Besonders in der Pflicht sieht Martin Schanzenbach den Staat im Bereich dezentraler, digitaler Identitäten. Momentan würde der Staat nämlich in seiner Funktion als Identitätsdienstleister mehr und mehr durch Unternehmen verdrängt. Darum brauche man ein dezentrales System, in welchem Bürgerinnen und Bürger ihre Daten selbst verwalten können, wobei der Staat gleichzeitig die Möglichkeit besäße, gewisse Identitätsattribute zu attestieren und teilbar zu machen. Am Fraunhofer-Institut wird aktuell an dezentralen Methoden auf Blockchain-Basis gearbeitet, damit große Dienstleister nicht mehr nötig sind.
Über die Veranstaltungsreihe „Blockchain in Society and National Security“
Die Veranstaltung „acatech am Dienstag: Bessere Demokratie durch Blockchain?“ war Teil einer Blockchain-Veranstaltungsreihe in Kooperation mit der Stiftung Bayerisches Amerikahaus gGmbH. Die nächste Veranstaltung findet am 17. Oktober 2019 zum Thema Blockchain and Transatlantic Security – Challenges and Opportunities of Blockchain Beyond Bitcoin im Amerikahaus statt.

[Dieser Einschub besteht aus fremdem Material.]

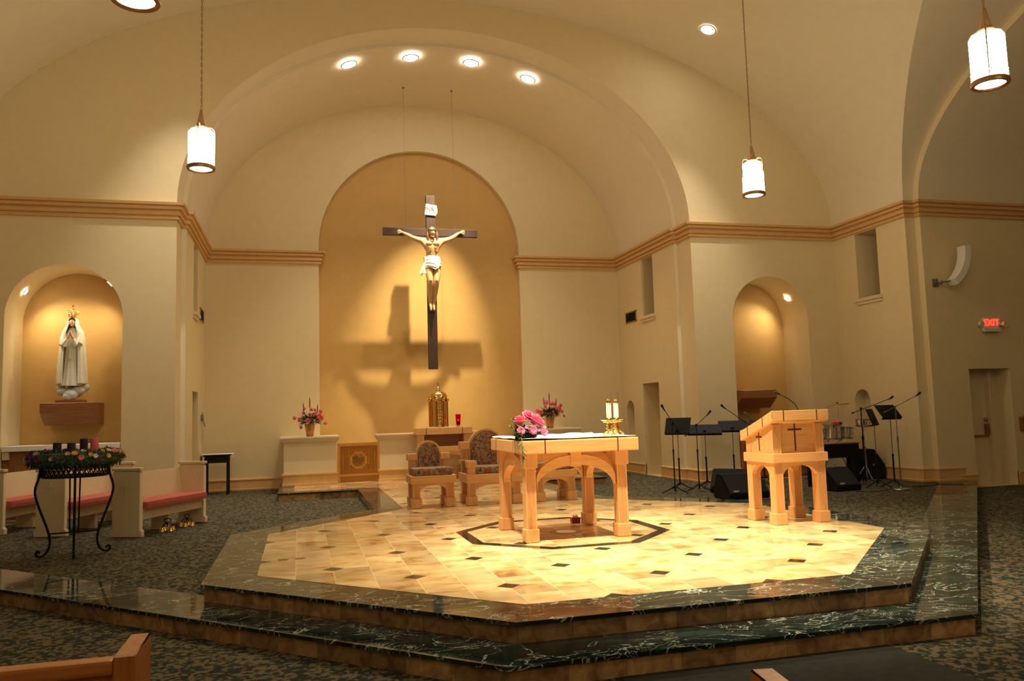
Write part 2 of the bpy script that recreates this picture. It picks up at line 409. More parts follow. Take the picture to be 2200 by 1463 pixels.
# back wall with the tall niche
big = arch(.50, 5.88, ZC, 5.99, 48)
outer = [(cA-HR, ZC)]+with_niche(big)+[(cA+HR, ZC)]+ell(cA, HR, BR)
wall_poly('wall_back', outer, [], XZ(YB), 'wall')
reveal('wall_back_niche', big, .17, XZ(YB), 'cream', 'ochre', 'wall_back_niche_panel')
# crossing: side walls, piers, nave vault, transept vaults
def yg(z):
    h = (z-ZS)/TB
    return None if h >= 1 else TA*math.sqrt(1-h*h)
bm1 = nb()
nth = 96; ths = [PI*i/nth for i in range(nth+1)]
def nav(th): return (cN+HN*math.cos(th), ZS+BN*math.sin(th))
zt = [nav(t)[1] for t in ths]
def strip_rows(bm, f0, f1, n=16):
    prev = None
    for t in ths:
        x, z = nav(t); a, b = f0(z), f1(z)
        row = [bm.verts.new((x, a+(b-a)*k/n, z)) for k in range(n+1)]
        if prev:
            for k in range(n): bm.faces.new((prev[k], prev[k+1], row[k+1], row[k]))
        prev = row
strip_rows(bm1, lambda z: TC+(yg(z) or 0), lambda z: YF)
strip_rows(bm1, lambda z: -12., lambda z: TC-(yg(z) or 0))
bmesh.ops.remove_doubles(bm1, verts=bm1.verts, dist=1e-4)
struct('ceiling', bm1, 'vault', 60)
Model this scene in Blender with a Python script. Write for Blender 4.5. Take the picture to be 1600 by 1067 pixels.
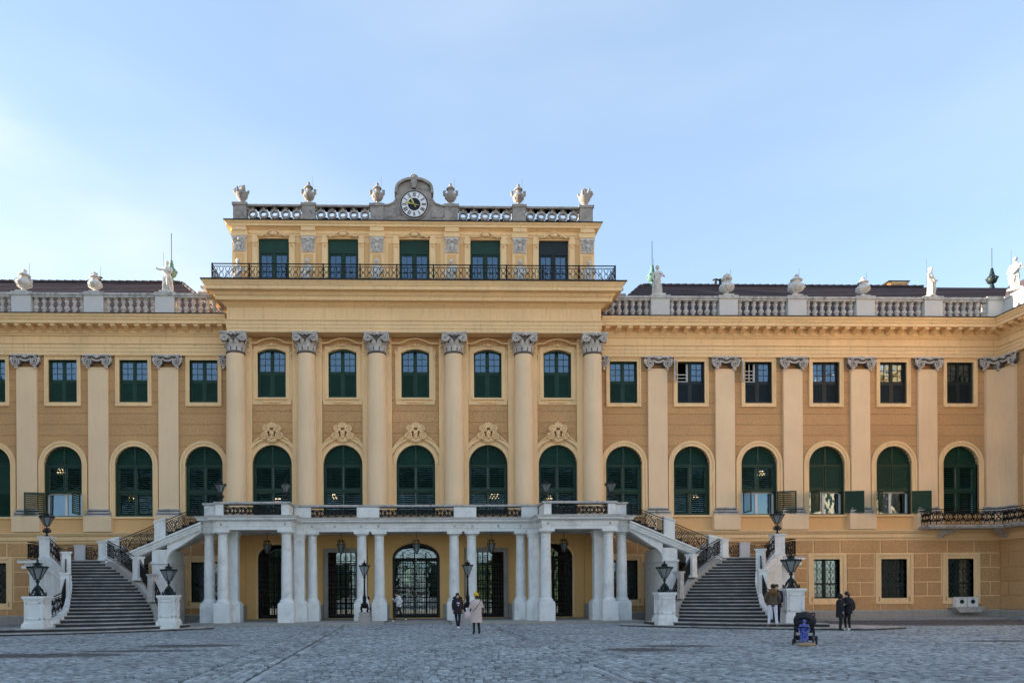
import bpy, math, random
import numpy as np
from math import sin, cos, pi, radians, sqrt, atan2
from mathutils import Vector, Matrix, Euler
random.seed(7); rng = np.random.default_rng(5)
S = bpy.context.scene
for o in list(bpy.data.objects): bpy.data.objects.remove(o)
COL = S.collection

# ------------------------------------------------------------------ camera, sky, sun, exposure
cam = bpy.data.cameras.new('camera'); camo = bpy.data.objects.new('camera', cam); COL.objects.link(camo)
cam.sensor_width = 36.0; cam.lens = 1150 / 1600 * 36.0
cam.shift_x = (800 - 667) / 1600; cam.shift_y = (922 - 533.5) / 1600
cam.clip_start = 0.1; cam.clip_end = 3000
camo.location = (-0.58, -42.4, 1.75)
camo.rotation_euler = (Matrix.Rotation(radians(-1.6), 4, 'Z') @ Matrix.Rotation(radians(90), 4, 'X') @ Matrix.Rotation(radians(-0.33), 4, 'Z')).to_euler()
S.camera = camo
SUN_EL, SUN_AZ = 13.0, -81.0          # low sun behind the left wing: the court lies in the building's shade
SKY_STR, SUN_STR, EXPOSURE = 0.15, 4.2, 2.12
world = bpy.data.worlds.new('World'); S.world = world; world.use_nodes = True
wn = world.node_tree.nodes; wl = world.node_tree.links; wn.clear()
sky = wn.new('ShaderNodeTexSky'); sky.sky_type = 'NISHITA'; sky.sun_disc = False
sky.sun_elevation = radians(SUN_EL); sky.sun_rotation = radians(SUN_AZ)
sky.altitude = 200; sky.air_density = 1.0; sky.dust_density = 0.3; sky.ozone_density = 1.6
tc = wn.new('ShaderNodeTexCoord'); mp = wn.new('ShaderNodeMapping'); nz = wn.new('ShaderNodeTexNoise'); cr = wn.new('ShaderNodeValToRGB'); mx = wn.new('ShaderNodeMix'); mx.data_type = 'RGBA'
mp.inputs['Rotation'].default_value = (0.0, radians(38), 0.0); mp.inputs['Scale'].default_value = (0.8, 0.8, 2.6)
nz.inputs['Scale'].default_value = 1.7; nz.inputs['Detail'].default_value = 4; nz.inputs['Roughness'].default_value = 0.45
cr.color_ramp.elements[0].position = 0.42; cr.color_ramp.elements[0].color = (0, 0, 0, 1); cr.color_ramp.elements[1].position = 0.8; cr.color_ramp.elements[1].color = (0.6, 0.6, 0.6, 1)
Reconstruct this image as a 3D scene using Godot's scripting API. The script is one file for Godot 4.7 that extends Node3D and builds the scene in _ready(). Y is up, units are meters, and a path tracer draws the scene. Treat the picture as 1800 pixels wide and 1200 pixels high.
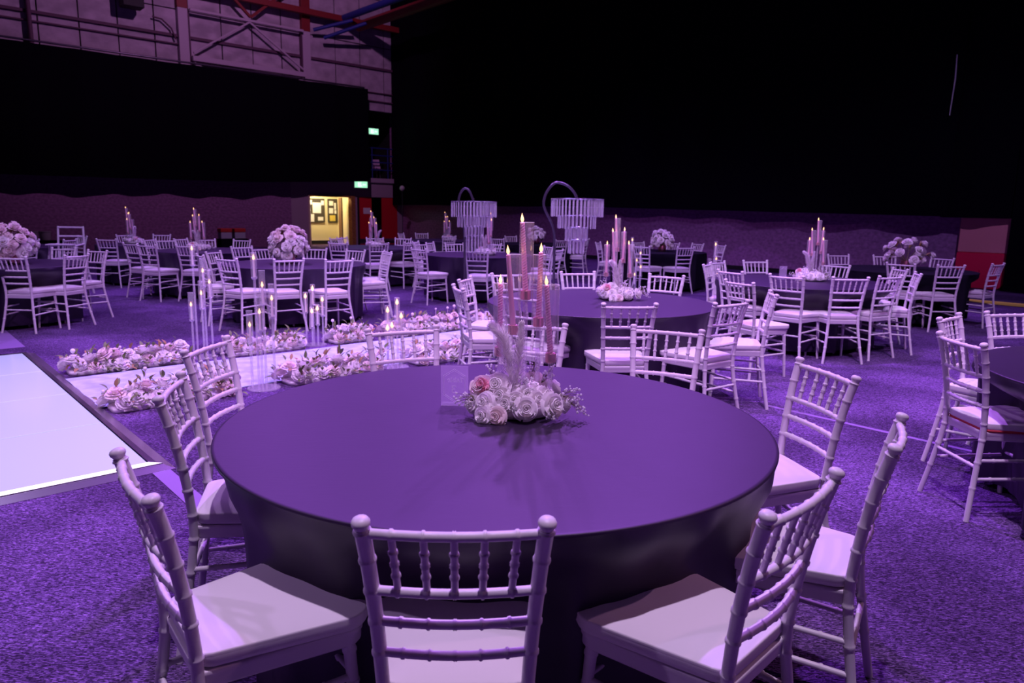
extends Node3D
# Banquet hall set with round tables, white bamboo-style chairs, candle stands and a flower-lined aisle.

const CORNER := Vector3(-5.15, 0, -33.34)          # where the steel-clad left wall meets the draped rear wall
const HU := Vector3(0.7413, 0, -0.6712)            # along the left wall, towards the corner
const HV := Vector3(0.6712, 0, 0.7413)             # along the rear wall, away from the corner
const AISLE := Vector3(-3.944, 0, -6.142)          # the corner of the aisle runner at the dance floor
const TABLE_TOP := 0.763
const TR := 0.978

var taken := {}
var store := {}
var M := {}
var rng := RandomNumberGenerator.new()
var chair_near: Node3D
var chair_far: Node3D


func lin(r: float, g: float, b: float, a := 1.0) -> Color:
	var c := Color(r, g, b).linear_to_srgb()
	c.a = a
	return c


func _ready() -> void:
	rng.seed = 7
	# ---- camera
	var cam := Camera3D.new()
	cam.name = "camera"
	var p := 0.177587
	var ro := 0.016209
	var up := Vector3(0, cos(p), -sin(p))
	var fw := Vector3(0, -sin(p), -cos(p))
	var rt := Vector3.RIGHT * cos(ro) + up * sin(ro)
	var u2 := up * cos(ro) - Vector3.RIGHT * sin(ro)
	cam.transform = Transform3D(Basis(rt, u2, -fw), Vector3(0, 1.5128, 0))
	cam.fov = 50.835
	var ca := CameraAttributesPhysical.new()
	ca.frustum_focal_length = 12.0 / tan(deg_to_rad(50.835) / 2.0)
	ca.frustum_near = 0.05
	ca.frustum_far = 120.0
	ca.frustum_focus_distance = 2.75
	ca.exposure_aperture = 5.0
	cam.attributes = ca
	add_child(cam)
	cam.current = true
	# ---- environment and exposure
	var we := WorldEnvironment.new()
	we.name = "environment"
	var e := Environment.new()
	e.background_mode = Environment.BG_COLOR
	e.background_color = Color(0, 0, 0)
	e.tonemap_mode = Environment.TONE_MAPPER_LINEAR
	e.tonemap_exposure = 1.0
	e.sdfgi_enabled = true
	e.ssao_enabled = true
	e.ssil_enabled = true
	we.environment = e
	add_child(we)
	# ---- stage wash: coloured spots on the roof truss, out of frame above
	var lilac := lin(0.80, 0.57, 1.0)
	var violet := lin(0.58, 0.39, 1.0)
	var deep := lin(0.46, 0.14, 1.0)
	spot("stage_wash_over_front", Vector3(0.3, 11.0, -1.1), Vector3(0.4, 0, -3.2), lilac, 74.0, 40)
	spot("stage_wash_back", Vector3(0.2, 10.5, -9.8), Vector3(0.2, 0, -4.2), deep, 122.0, 36)
	spot("stage_wash_rose", Vector3(8.5, 8.5, -3.6), Vector3(0.6, 0.4, -2.9), lin(1.0, 0.44, 0.86), 13.0, 36)
	spot("stage_wash_blue", Vector3(-8.0, 8.5, -2.6), Vector3(-0.4, 0.4, -2.6), lin(0.68, 0.42, 1.0), 18.0, 36)
	spot("stage_wash_left", Vector3(-5.0, 11.0, -4.8), Vector3(-4.8, 0, -9.2), violet, 40.0, 42)
	spot("stage_wash_right", Vector3(5.4, 11.0, -4.6), Vector3(6.0, 0, -9.6), violet, 46.0, 44)
	spot("stage_wash_front", Vector3(0.0, 11.0, 2.0), Vector3(0.0, 0, -10.5), lin(0.70, 0.30, 1.0), 92.0, 28)
	spot("stage_wash_middle", Vector3(-1.5, 11.0, -9.6), Vector3(-1.6, 0, -13.5), violet, 44.0, 46)
	spot("stage_wash_back_left", Vector3(-6.5, 10.5, -17.5), Vector3(-4.5, 0, -10.5), deep, 62.0, 40)
	spot("stage_wash_back_right", Vector3(4.0, 10.5, -16.5), Vector3(2.6, 0, -8.0), deep, 66.0, 40)
	spot("stage_wash_far", Vector3(-1.5, 11.0, -22.5), Vector3(-1.2, 0, -17.0), deep, 40.0, 50)
	spot("stage_wash_wall", hp(-8.5, 11.5, 10.0), hp(-8.0, 8.5, 0.0), lin(0.95, 0.42, 1.0), 30.0, 52)
	materials()
	hall()
	furniture()
	details()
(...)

Die Veranstaltung wird in englischer Sprache stattfinden.
Über acatech HORIZONTE
Die Veranstaltungsreihe ist Teil der Publikationsreihe acatech HORIZONTE. Die acatech HORIZONTE untersuchen Technikfelder, die unseren Alltag grundlegend verändern, aber in ihrer Tragweite noch nicht klar sind. Solche Technologien möchte acatech differenziert, anschaulich und verständlich aufbereiten und bewerten. Die Publikationen der acatech HORIZONTE bilden einen breit angelegten Diskussionsprozess ab. Ein Begleitkreis mit Persönlichkeiten aus Wissenschaft, Wirtschaft, Politik, Technikkommunikation und der Gründerszene berät acatech bei der Themenwahl. Die erste Ausgabe zum Thema „Blockchain“ erschien im Oktober 2018, die zweite Ausgabe zum Thema „Cybersecurity“ am 12. Juli 2019. Die nächste Ausgabe zu „Nachhaltige Landwirtschaft“ wird am 3. Dezember 2019 im Münchner Künstlerhaus veröffentlicht.